CL&P was unsure if it will seek changes in the report before it is formally adopted by the authority Aug. 1.
“We are in the process of reviewing all 117 pages of the document and will decide if we will file written exceptions or participate in oral arguments in front of the commissioners before they issue their final decision on August 1,” said Mitch Gross, a spokesman for CL&P.
The draft released late Tuesday afternoon followed the tone set by two earlier reviews of how the subsidiary of Northeast Utilities handled damaged caused by Storm Irene on August 28 and the freak snowstorm of Oct. 29.
Each storm caused peak outages to more than 800,000 customers of CL&P and the smaller United Illuminating Company, with some areas blacked out for 12 days.
The report addressed the performance of electric, cable television, telecommunications, gas and water companies, but CL&P and its parent, NU, bore the brunt of criticism.
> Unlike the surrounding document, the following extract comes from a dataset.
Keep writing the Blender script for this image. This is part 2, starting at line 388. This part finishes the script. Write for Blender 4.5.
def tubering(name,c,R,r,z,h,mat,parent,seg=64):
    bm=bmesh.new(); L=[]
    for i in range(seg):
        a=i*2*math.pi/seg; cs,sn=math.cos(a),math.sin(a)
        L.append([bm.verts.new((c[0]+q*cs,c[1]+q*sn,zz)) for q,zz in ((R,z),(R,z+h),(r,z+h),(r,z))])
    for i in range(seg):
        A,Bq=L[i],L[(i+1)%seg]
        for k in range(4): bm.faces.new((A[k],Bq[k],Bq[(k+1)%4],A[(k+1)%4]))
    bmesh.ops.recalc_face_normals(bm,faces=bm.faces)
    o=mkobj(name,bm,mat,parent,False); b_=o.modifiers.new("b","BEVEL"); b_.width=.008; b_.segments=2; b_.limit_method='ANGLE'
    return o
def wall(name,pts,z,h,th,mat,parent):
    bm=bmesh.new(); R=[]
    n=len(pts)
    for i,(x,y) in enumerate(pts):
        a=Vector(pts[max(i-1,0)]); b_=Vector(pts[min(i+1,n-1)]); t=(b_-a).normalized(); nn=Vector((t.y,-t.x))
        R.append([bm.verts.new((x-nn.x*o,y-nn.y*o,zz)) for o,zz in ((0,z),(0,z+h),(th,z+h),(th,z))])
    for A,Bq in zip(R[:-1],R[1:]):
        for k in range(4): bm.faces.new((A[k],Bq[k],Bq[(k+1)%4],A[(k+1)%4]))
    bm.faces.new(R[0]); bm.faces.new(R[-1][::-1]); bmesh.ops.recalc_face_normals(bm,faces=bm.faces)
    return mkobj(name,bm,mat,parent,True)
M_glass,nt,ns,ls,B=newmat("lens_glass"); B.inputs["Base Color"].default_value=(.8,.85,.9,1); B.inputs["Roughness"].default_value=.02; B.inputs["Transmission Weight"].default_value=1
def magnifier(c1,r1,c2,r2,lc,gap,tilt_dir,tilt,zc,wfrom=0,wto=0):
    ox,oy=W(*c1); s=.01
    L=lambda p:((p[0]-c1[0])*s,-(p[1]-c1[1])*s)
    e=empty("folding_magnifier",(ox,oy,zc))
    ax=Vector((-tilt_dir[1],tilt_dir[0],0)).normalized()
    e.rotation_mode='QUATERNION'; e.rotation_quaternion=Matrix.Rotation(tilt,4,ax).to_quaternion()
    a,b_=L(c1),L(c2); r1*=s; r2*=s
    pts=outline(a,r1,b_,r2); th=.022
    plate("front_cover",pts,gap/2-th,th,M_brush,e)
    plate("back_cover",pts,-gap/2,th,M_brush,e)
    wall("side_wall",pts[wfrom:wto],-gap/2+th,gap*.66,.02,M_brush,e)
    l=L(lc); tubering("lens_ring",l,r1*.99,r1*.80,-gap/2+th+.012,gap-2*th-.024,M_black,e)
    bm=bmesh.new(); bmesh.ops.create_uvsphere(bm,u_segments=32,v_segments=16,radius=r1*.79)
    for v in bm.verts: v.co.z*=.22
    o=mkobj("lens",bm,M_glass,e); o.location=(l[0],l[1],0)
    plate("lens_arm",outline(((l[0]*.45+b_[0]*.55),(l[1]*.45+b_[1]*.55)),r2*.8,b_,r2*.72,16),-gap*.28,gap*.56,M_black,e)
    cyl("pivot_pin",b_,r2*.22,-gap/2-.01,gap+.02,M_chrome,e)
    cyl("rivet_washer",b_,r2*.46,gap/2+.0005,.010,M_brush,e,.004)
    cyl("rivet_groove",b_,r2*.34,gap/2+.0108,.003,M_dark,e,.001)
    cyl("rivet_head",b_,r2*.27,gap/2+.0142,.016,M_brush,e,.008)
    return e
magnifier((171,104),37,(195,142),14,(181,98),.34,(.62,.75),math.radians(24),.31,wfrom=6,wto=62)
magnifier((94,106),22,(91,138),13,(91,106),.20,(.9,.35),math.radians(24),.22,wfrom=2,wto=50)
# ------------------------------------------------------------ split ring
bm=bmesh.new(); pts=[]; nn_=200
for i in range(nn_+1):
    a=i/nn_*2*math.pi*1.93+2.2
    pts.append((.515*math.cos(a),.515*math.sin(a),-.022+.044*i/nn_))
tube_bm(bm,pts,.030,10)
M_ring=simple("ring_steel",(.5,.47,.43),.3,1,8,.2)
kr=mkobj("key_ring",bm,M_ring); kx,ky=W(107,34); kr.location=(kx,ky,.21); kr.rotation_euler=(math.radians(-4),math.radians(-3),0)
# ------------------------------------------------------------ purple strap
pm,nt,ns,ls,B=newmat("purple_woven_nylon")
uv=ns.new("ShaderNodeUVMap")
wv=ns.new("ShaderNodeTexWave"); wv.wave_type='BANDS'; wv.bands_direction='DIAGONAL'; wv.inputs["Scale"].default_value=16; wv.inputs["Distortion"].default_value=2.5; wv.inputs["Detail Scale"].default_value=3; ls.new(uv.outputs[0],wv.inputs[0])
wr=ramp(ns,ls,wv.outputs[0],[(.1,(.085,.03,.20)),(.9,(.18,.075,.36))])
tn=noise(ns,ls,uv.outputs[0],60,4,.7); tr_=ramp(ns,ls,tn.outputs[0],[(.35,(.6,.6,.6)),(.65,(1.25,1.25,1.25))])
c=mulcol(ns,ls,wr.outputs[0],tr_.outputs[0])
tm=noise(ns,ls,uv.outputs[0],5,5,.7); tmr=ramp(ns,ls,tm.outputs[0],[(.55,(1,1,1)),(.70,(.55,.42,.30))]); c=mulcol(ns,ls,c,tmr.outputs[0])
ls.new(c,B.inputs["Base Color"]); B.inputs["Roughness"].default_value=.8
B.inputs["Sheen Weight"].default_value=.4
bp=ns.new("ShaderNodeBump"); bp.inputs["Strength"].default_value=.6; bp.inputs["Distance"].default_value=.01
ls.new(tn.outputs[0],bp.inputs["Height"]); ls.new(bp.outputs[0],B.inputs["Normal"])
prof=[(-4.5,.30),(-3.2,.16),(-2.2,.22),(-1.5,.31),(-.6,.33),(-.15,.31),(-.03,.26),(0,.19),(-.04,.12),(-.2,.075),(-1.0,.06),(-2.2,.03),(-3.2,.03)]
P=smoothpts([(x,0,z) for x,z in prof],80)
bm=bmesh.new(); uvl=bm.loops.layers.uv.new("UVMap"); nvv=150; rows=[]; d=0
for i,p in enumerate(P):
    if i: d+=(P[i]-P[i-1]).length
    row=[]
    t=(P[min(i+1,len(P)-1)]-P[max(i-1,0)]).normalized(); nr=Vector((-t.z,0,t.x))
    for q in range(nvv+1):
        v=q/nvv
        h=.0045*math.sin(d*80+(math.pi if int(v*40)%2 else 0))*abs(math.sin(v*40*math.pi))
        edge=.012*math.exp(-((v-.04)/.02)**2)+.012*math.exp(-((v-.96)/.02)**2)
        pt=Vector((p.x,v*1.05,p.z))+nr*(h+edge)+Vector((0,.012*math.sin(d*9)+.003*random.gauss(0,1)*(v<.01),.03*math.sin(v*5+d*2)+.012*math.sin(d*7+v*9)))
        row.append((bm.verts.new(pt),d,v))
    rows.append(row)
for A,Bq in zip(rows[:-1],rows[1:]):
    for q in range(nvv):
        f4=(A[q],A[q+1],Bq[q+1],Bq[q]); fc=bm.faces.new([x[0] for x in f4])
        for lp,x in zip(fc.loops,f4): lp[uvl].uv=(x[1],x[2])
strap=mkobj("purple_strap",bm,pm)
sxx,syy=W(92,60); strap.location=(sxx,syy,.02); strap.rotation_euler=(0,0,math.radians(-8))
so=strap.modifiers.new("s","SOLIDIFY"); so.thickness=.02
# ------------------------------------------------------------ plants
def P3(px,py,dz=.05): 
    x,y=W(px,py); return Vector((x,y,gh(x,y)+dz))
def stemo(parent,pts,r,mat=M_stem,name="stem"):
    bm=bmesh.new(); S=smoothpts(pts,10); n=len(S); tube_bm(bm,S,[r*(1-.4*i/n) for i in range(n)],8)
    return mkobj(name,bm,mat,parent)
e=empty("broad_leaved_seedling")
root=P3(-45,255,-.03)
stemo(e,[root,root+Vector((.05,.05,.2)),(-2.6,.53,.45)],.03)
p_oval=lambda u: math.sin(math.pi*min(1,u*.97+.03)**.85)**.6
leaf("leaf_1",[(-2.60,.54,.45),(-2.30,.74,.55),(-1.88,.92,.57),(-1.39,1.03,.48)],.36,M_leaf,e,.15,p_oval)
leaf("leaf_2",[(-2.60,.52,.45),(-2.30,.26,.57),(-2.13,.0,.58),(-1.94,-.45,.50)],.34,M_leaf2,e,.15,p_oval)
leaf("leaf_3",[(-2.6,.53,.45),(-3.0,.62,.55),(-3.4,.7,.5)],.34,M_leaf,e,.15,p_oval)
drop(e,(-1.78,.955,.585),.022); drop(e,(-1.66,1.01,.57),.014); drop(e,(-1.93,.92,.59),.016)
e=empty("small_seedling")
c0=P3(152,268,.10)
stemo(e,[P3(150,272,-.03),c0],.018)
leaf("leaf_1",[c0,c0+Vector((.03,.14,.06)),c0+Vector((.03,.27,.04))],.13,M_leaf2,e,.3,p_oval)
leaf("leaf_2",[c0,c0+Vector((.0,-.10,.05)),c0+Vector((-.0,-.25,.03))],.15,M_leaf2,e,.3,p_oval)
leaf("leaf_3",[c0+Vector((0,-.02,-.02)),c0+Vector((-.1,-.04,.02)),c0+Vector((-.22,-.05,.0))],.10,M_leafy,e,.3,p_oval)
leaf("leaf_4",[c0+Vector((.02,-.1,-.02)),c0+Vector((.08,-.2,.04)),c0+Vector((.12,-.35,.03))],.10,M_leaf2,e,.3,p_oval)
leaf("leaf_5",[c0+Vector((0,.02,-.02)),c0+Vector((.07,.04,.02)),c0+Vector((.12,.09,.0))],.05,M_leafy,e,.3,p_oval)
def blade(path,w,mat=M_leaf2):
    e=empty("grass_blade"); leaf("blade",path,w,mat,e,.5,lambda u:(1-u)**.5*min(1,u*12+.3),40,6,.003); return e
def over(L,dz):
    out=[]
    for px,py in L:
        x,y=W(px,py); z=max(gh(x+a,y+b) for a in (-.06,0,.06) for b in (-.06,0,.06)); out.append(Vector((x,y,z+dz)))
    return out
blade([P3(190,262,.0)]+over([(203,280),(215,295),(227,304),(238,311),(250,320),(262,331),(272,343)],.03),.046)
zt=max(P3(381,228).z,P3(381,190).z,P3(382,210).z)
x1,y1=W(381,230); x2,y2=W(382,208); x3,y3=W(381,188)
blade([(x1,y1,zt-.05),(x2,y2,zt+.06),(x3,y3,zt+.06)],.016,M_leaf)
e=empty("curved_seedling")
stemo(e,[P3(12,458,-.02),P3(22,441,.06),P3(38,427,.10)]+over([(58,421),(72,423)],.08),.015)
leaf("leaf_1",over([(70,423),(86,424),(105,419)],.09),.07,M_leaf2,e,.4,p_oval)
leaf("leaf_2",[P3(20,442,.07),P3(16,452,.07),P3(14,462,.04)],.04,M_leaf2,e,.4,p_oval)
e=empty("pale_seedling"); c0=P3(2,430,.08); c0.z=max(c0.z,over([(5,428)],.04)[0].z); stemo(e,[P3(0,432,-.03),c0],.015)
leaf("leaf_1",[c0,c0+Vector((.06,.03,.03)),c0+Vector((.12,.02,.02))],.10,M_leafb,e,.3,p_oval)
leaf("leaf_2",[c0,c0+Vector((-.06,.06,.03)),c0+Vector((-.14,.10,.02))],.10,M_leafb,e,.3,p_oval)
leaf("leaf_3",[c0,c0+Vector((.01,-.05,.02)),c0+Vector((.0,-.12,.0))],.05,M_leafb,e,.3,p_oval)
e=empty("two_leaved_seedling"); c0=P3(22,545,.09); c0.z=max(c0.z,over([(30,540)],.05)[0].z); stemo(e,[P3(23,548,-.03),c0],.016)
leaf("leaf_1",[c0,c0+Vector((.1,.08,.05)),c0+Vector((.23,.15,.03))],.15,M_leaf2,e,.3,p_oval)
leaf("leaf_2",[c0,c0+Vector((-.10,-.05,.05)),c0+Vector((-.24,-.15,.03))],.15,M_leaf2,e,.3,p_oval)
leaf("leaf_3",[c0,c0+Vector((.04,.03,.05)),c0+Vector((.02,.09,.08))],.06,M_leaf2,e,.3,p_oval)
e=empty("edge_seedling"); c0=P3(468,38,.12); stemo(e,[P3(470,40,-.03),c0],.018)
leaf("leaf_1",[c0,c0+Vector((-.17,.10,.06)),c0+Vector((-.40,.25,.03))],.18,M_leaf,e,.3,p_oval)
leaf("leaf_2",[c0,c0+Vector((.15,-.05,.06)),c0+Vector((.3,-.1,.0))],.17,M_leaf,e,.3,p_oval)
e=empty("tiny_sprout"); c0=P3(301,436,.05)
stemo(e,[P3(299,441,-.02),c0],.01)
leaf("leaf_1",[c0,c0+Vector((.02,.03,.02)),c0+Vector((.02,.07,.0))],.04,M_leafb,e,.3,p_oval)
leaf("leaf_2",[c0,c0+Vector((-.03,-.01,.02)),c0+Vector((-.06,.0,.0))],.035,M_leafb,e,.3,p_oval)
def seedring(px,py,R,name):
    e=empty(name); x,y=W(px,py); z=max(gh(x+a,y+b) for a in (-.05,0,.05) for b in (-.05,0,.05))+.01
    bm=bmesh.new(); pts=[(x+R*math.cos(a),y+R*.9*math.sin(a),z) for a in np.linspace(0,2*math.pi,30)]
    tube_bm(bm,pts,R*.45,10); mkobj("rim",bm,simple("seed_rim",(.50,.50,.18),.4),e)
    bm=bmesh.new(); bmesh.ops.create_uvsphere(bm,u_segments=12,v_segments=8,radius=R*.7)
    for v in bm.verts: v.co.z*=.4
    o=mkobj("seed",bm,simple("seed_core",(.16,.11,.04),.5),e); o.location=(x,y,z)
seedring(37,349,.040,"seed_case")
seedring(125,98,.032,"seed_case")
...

“Last year’s storms were a nightmare for Connecticut residents, and the response from Northeast Utilities was unacceptable,” Gov. Dannel P. Malloy said. “Today, PURA is echoing the earlier findings of the Two Storm Panel, the Witt report, and hundreds of thousands of Connecticut residents who experienced extended power outages after each storm.”
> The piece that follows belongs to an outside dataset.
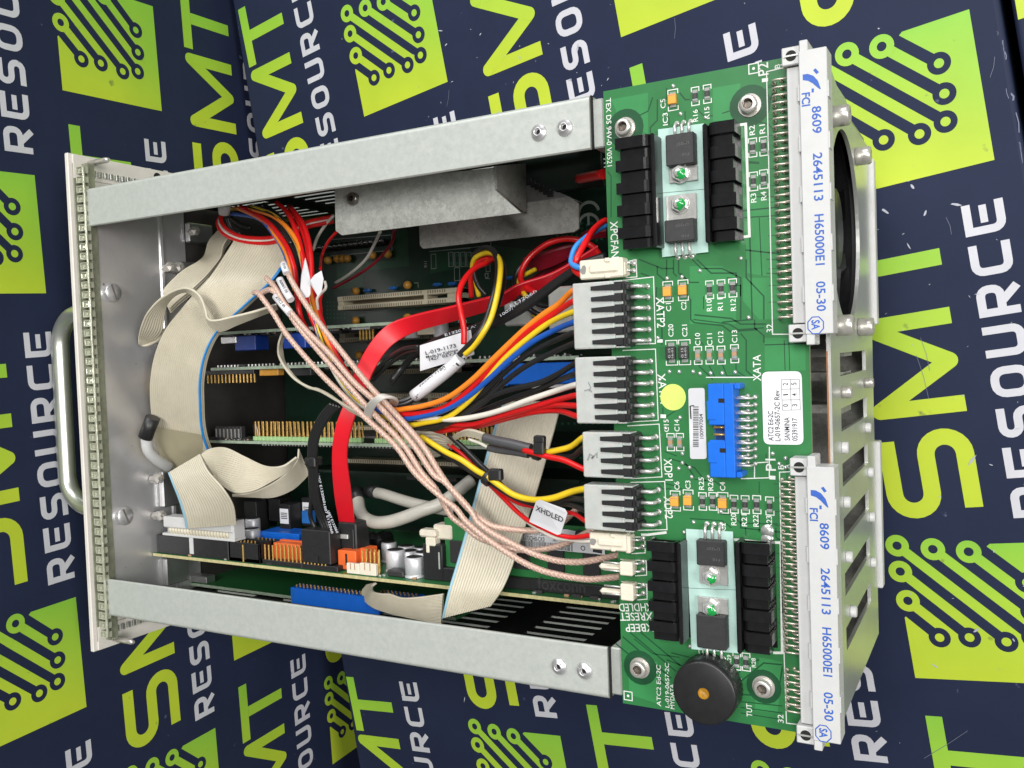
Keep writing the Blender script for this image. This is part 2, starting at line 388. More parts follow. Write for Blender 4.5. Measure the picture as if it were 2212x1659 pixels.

Witt Associates, a consulting firm led by former Federal Emergency Management Agency Director James Lee Witt, analyzed of how both of Connecticut’s major electric utilities, CL&P and United Illuminating, handled last weekend’s Nor’easter and the resulting damage. A second group commissioned by Malloy studied the overall response emergency agencies and the utilities to both storms.
The PURA report said that regulators will consider changes already made by CL&P in its procedures as it considers financial penalties, which likely would come into play if the utility seeks rate increases to cover storm losses:
“In considering appropriate reduction to allowed returns on equity in forthcoming ratemaking proceedings and in exercising its jurisdictional approval for recovery of appropriate 2011 storm costs, the Authority will consider and weigh the extent to which CL&P has recognized its shortcomings and taken concrete and measurable steps to embrace the need for aggressive, extensive restructuring of both its attitude toward storm management and establishment of new practices for execution of future storm response.”
Attorney General George Jepsen called the draft a positive step.
“Today’s draft decision clearly echoes our case in this proceeding and would assess meaningful penalties on Connecticut Light & Power for the company’s deficient response to Tropical Storm Irene and the October Nor’easter,” he said.
PURA joined others in finding that CL&P was poorly prepared for the storms, failing to aggressively line up emergency line crews. But the authority did not agree with complaints that it was too lightly staffed with linemen.
Its own consultant, Liberty Consulting, concluded that staffing was “reasonable.” The company employs more line crews per customer than other utilities, but its ratio of crews to miles of lines is below average. The authority will continue to study staffing, as required by a law passed by the General Assembly.